J S Bach Photo: classicfm.com

In her Wall Street Journal article “Robert Frank, 1924-2019: He Saw America Without Illusions,” Mary Panzer wrote: “Published first in France in 1958 and the following year in New York, ‘The Americans’ was deemed mean and depressing by critics in the U.S. Popular Photography’s editors called it ‘a wart-covered picture of America by a joyless man.’ Reigning photography critic Minor White found it ‘Utterly misleading! A degradation of a nation!’ The book sold less than half the print run of 2,500 copies; the rest were remaindered. Within 10 years, the critical tide had turned, and today the book is considered one of the most influential art publications of the 20th century.”

Panzer reviewed highlights of Frank’s life in her article and concluded: “’The Americans’ remains Robert Frank’s most important legacy, a modest book with 83 photographs that changed the way we see and photograph the world around us.”

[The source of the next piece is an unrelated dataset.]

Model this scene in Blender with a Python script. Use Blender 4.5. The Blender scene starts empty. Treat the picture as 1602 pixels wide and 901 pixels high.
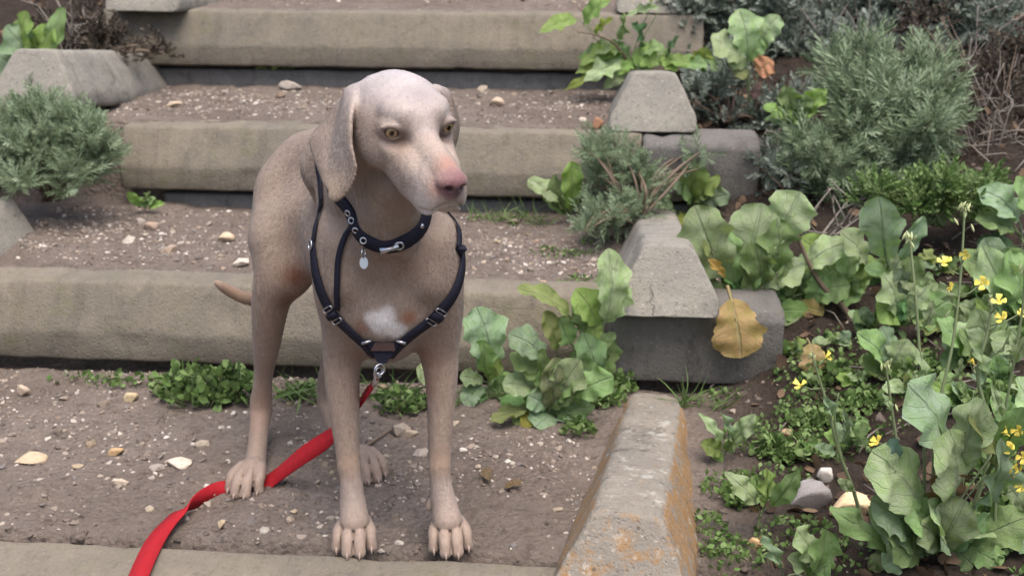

Gregor Johann Mendel Photo: biography.com

It only took a decade for “The Americans” to be reevaluated and admired. So it’s hard to argue that a short life is the reason for a lag in appreciation of seminal work.

Might it be that since the middle of last century tastes and mores changed more quickly than before allowing visionaries to see their work accepted? Do drastically improved communications tools help geniuses in arts and science spread the word to a wide spectrum of people allowing more to “get” what they do? Is there an historic or contemporary person you admire who wasn’t discovered during her/his lifetime or someone who isn’t yet and should be?